What’s the point of doing those drugs,

It just makes u weak, and clouds up ya lungs,

It messes you up, It gets u high,

But then you’ll see, 

That you only did it to die

That’s a powerful message. So, now you tell us—how do you say no to drugs?

Update: Above the Influence has taken down the bulletin board. Share your voice on the Above the Influence Facebook page.

Comments

Amazingly 1982 was my birth year and her launching year.

I think a major problem with most drug programs is they treat kids like idiots to some extent and feel they cannot communicate the real complexities of reality to them without being misunderstood. I think this underestimates children.

We live in a chemical world, we use chemicals for all sorts of things in culturally acceptable ways, including mood alterance. It is culturally acceptable to have an alcoholic drink to loosen social inhibitions at a party, wedding or dinner. It is not culturally acceptable (in America... unfortunately - and it is unfortunate - it is mostly acceptable in the UK in many social circles) to drink to the point of stumbling around the streets singing out of tune, stealing traffic cones and giggling like an idiot while trying to climb a lampost (I saw a guy do this, break his foot, be too drunk to realise his foot was broken until the morning, and in the morning the screeeeammms of agony... oh my!).

It's very socially acceptable to have a coffee to wake up in the morning, to continue drinking coffee throughout the working day to stay alert and then have more coffee to stay up late at night to work on a report. It's not socially or culturally acceptable to pop dexies for the same reason.

And there are reasons for this. We can't say it's because dexies are necessarily more addictive, since coffee has something of a withdrawal syndrome of it's own and I'd say quite a few adults are hooked on it. Rather it's because the consequences of dexies are worse, amphetamines can cause psychosis, and if caffeine can, it very rarely does, while amphetamines often do. Amphetamines allow people to forgo sleep entirely where as caffeine merely delays it, sleep still seems to be necessary even in this modern age so drugs that allow people to ignore the sleep imperative are doing people a disservice in the long run.

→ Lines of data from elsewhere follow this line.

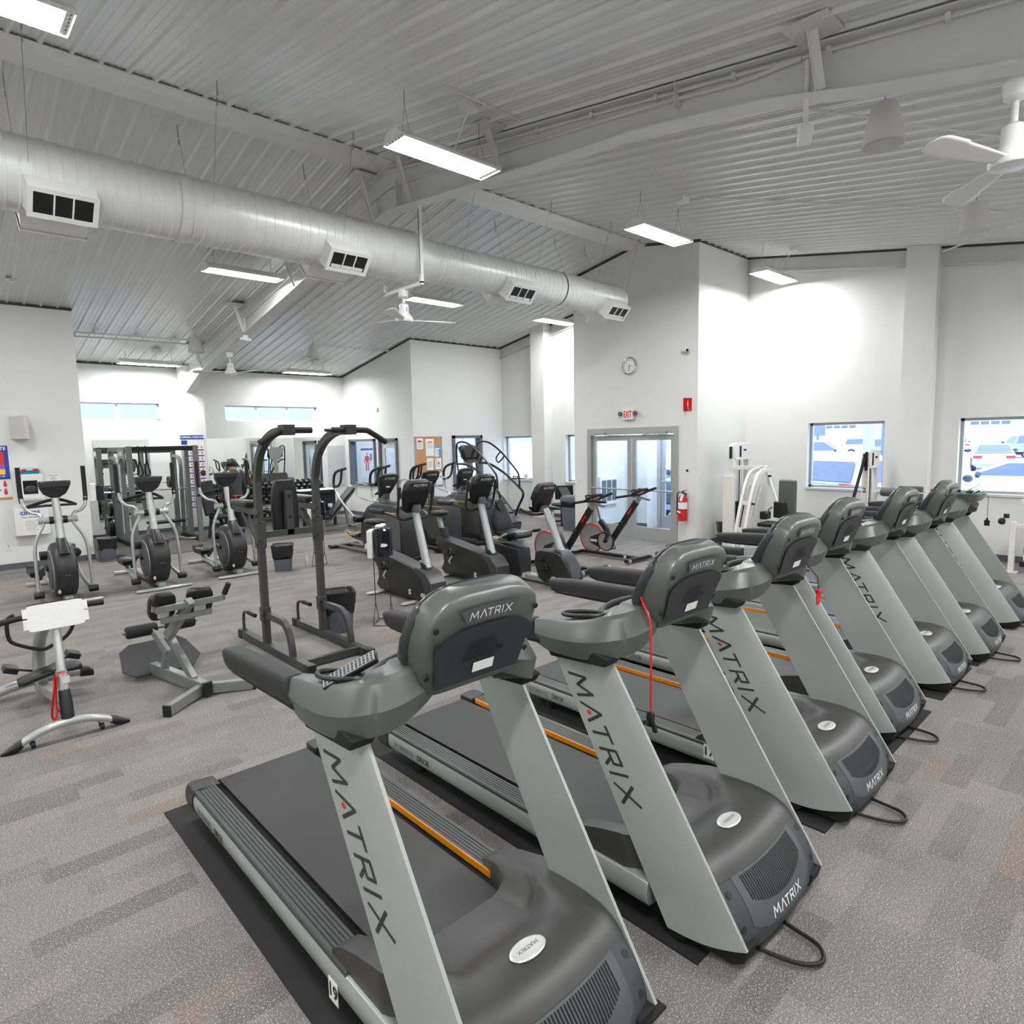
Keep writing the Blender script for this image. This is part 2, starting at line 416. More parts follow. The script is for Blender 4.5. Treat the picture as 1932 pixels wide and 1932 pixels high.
# boxed columns
def column(n, x0, x1, y0, y1, h, label):
    mb = MB(); mb.loft([[V((x0,y0,0)), V((x1,y0,0)), V((x1,y1,0)), V((x0,y1,0))], [V((x0,y0,h or roof(y0)-.01)), V((x1,y0,h or roof(y0)-.01)), V((x1,y1,h or roof(y1)-.01)), V((x0,y1,h or roof(y1)-.01))]])
    return struct(mb.obj(n, m_wall, flat=True), label, 'column')
column('trim_13', WX-.2, WX, 2.9, 3.34, None, 'white boxed column between the two right windows')
column('trim_14', WX-.3, WX, 11.3, 11.76, None, 'white boxed column beside the far window')
column('trim_15', 4.72, 5.18, MY-.42, MY, 3.27, 'white boxed column with the exercise chart on the mirror wall')
struct(MB().bx(4.72, 4.90, MY-.42, MY-.12, 3.27, roof(MY)-.02).obj('trim_16', m_beam, flat=True), 'white steel column stub above the boxed column', 'column')

# baseboards
m_base = mat('rubber baseboard', (88,90,94), .6)
def base(n, a, b_, label):
    a, b_ = V(a), V(b_); mb = MB(); mb.bar(a+V((0,0,.05)), b_+V((0,0,.05)), .014, .1)
    return struct(mb.obj(n, m_base, flat=True), label, 'baseboard')
base('baseboard_left', (XW, LY-.007, 0), (LX, LY-.007, 0), 'grey baseboard of the left poster wall')
base('baseboard_left_return', (LX+.007, LY, 0), (LX+.007, MY, 0), 'grey baseboard of the left return wall')
base('baseboard_mirror', (LX, MY-.007, 0), (OX, MY-.007, 0), 'grey baseboard under the mirrors')
base('baseboard_column', (4.72, MY-.427, 0), (5.18, MY-.427, 0), 'grey baseboard around the boxed column')
base('baseboard_office', (OX-.007, 14.83, 0), (OX-.007, MY, 0), 'grey baseboard under the office window')
base('baseboard_notice', (OX, OY-.007, 0), (10.24, OY-.007, 0), 'grey baseboard under the notice board')
base('baseboard_notice_right', (11.28, OY-.007, 0), (WX, OY-.007, 0), 'grey baseboard right of the far office opening')
base('baseboard_far', (WX-.007, VY1, 0), (WX-.007, OY, 0), 'grey baseboard under the far windows')
base('baseboard_vestibule_left', (DX-.007, 8.66, 0), (DX-.007, VY1, 0), 'grey baseboard left of the double doors')
base('baseboard_vestibule_right', (DX, VY0-.007, 0), (WX, VY0-.007, 0), 'grey baseboard behind the white cable machine')
base('baseboard_right', (WX-.007, YN, 0), (WX-.007, VY0, 0), 'grey baseboard under the right windows')
base('baseboard_lobby', (DX+.2, VY1-.157, 0), (WX, VY1-.157, 0), 'grey baseboard inside the entry lobby')

# windows
m_sill = mat('window sill', (196,196,194), .45)
def window(n, y0, y1, z0, z1, label, m=m_alu):
    root = thing(n, label, 'window', (WX+.15, (y0+y1)/2, z0)); root['kind'] = 'structure'
    w, h = (y1-y0)/2, z1-z0; f = .045; mb = MB()
    for a in (-w+f/2, w-f/2): mb.box((0, a, h/2), (.06, f, h))
    for z in (f/2, h-f/2): mb.box((0, 0, z), (.06, 2*w, f))
    mb.obj('frame', m, root, flat=True)
    MB().bx(-.006, .006, -w+f, w-f, f, h-f).obj('pane', m_glass, root, flat=True)
    MB().bx(-.185, -.02, -w-.02, w+.02, -.03, .004).obj('sill', m_sill, root, flat=True)
window('window_1', *WINS[0][1:], 'square window behind the white machine with the long roller pad')
window('window_2', *WINS[1][1:], 'square window at the right edge of the room')
window('window_3', *WINS[2][1:], 'far square window with a telephone on its sill')
window('window_4', *WINS[3][1:], 'far window half hidden by the door wall')
def transom(n, x0, x1, z0, z1, mull, label):
    root = thing(n, label, 'window', ((x0+x1)/2, MY+.14, z0)); root['kind'] = 'structure'
    w, h = (x1-x0)/2, z1-z0; f = .035; mb = MB()
    for a in (-w+f/2, w-f/2): mb.box((a, 0, h/2), (f, .05, h))
    for z in (f/2, h-f/2): mb.box((0, 0, z), (2*w, .05, f))
    mb.obj('frame', m_white, root, flat=True)
    for q in mull: MB().box((q-(x0+x1)/2, 0, h/2), (.05, .055, h-2*f)).obj('mullion', m_white, root, flat=True)
    MB().bx(-w+f, w-f, -.005, .005, f, h-f).obj('pane', m_glass, root, flat=True)
transom('window_5', 2.42, 4.33, 2.64, 3.03, (3.47,), 'strip window above the mirror behind the left cable rack')
transom('window_6', 5.80, 8.27, 2.63, 3.02, (6.62, 7.45), 'strip window above the large mirror')
root = thing('window_7', 'daylight window inside the office', 'window', (WX+.15, 14.85, .9)); root['kind'] = 'structure'
mb = MB()
for a in (-.83, -.28, .28, .83): mb.box((0, a, .65), (.05, .05, 1.3))
for z in (.025, .65, 1.275): mb.box((0, 0, z), (.05, 1.7, .05))
mb.obj('frame', m_white, root, flat=True); MB().bx(-.005, .005, -.8, .8, .03, 1.27).obj('pane', m_glass, root, flat=True)

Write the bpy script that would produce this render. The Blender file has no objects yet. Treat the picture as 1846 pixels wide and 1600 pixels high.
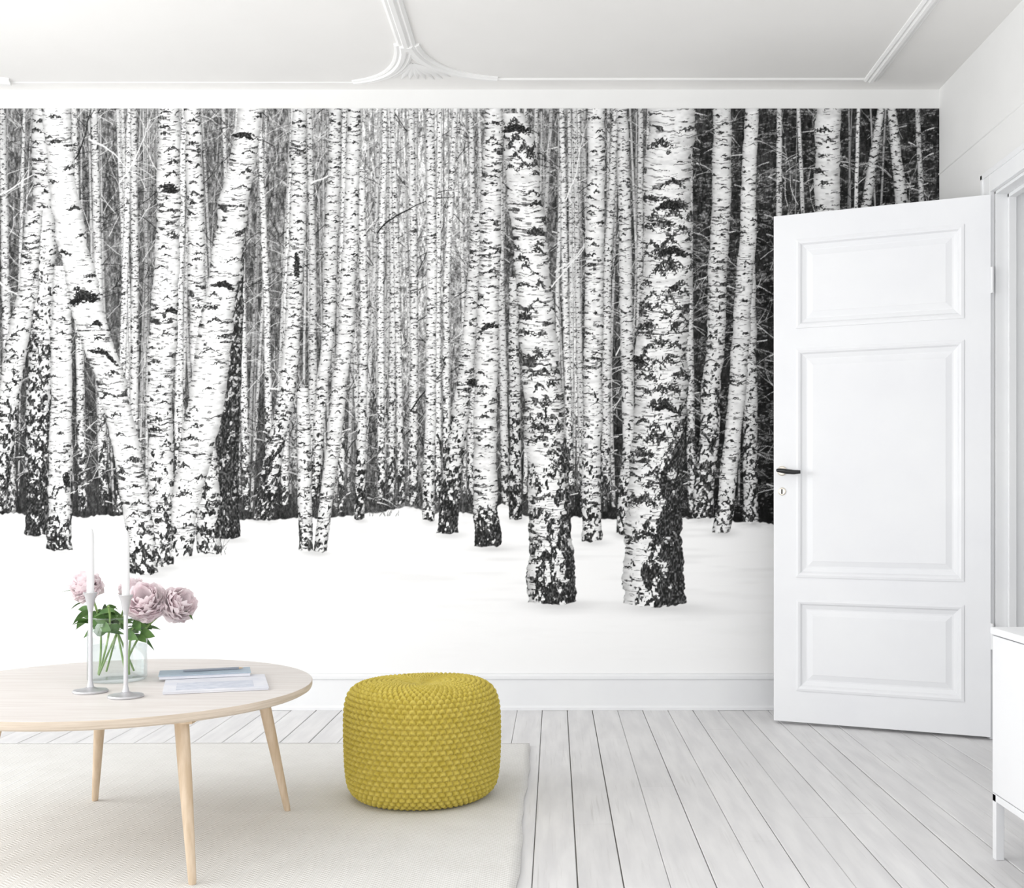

Some people can handle even really "hardcore" drugs for some reason, but we as a society have decided protecting those that can't (which is a large number and tends to consist of precisely the people who say they can handle it) is worth depriving those who can. Sometimes drugs which would otherwise be unacceptable, for instance valium or opiate painkillers, are deemed acceptable for specific individuals with specific conditions, and often in those cases dependence will occur in a socially acceptable fashion just as with caffeine. It's not even the addictiveness that is bad, but the entire social context. These complexities might be hard to get accross in a formal fashion - but they are well know to children who just need to look around to see that mum can take anti-depressants to alter her mood, suzy is given valium at exam time to prevent her panic attacks, timothy is on ritalin and no-one except a few noisy hippies seems to be protesting, and all and sundry adults are constantly joking about needing their coffee after a night out drinking. They can see the social complexity of it all already, and that needs to be explained. You can't just say drugs are bad, because kids take "drugs are bad" to mean "people who use drugs are bad" and if they see people around them who are not by any real stretch of the imagination thieving junkies or burnt out crack [expletive deleted, per guidelines], they think "all that drugs are bad [expletive deleted, per guidelines] is nonsense".

@ann Thank you for pointing out that “drugs are bad” DOES NOT mean that “people who use drugs are bad.” That is a very important distinction that all too frequently gets lost!

Saying no isn't as easy as some people think, from a personal perspective i know that when i was almost forced into something it took a lot of effort to say no and leave. for some people that can not stick up for them self that is probably a huge issue for them. i think that if you have to force someone into doing something they don't want to, go into their shoes and see how it feels for them to be pushed and forced into doing something that they do not want to do.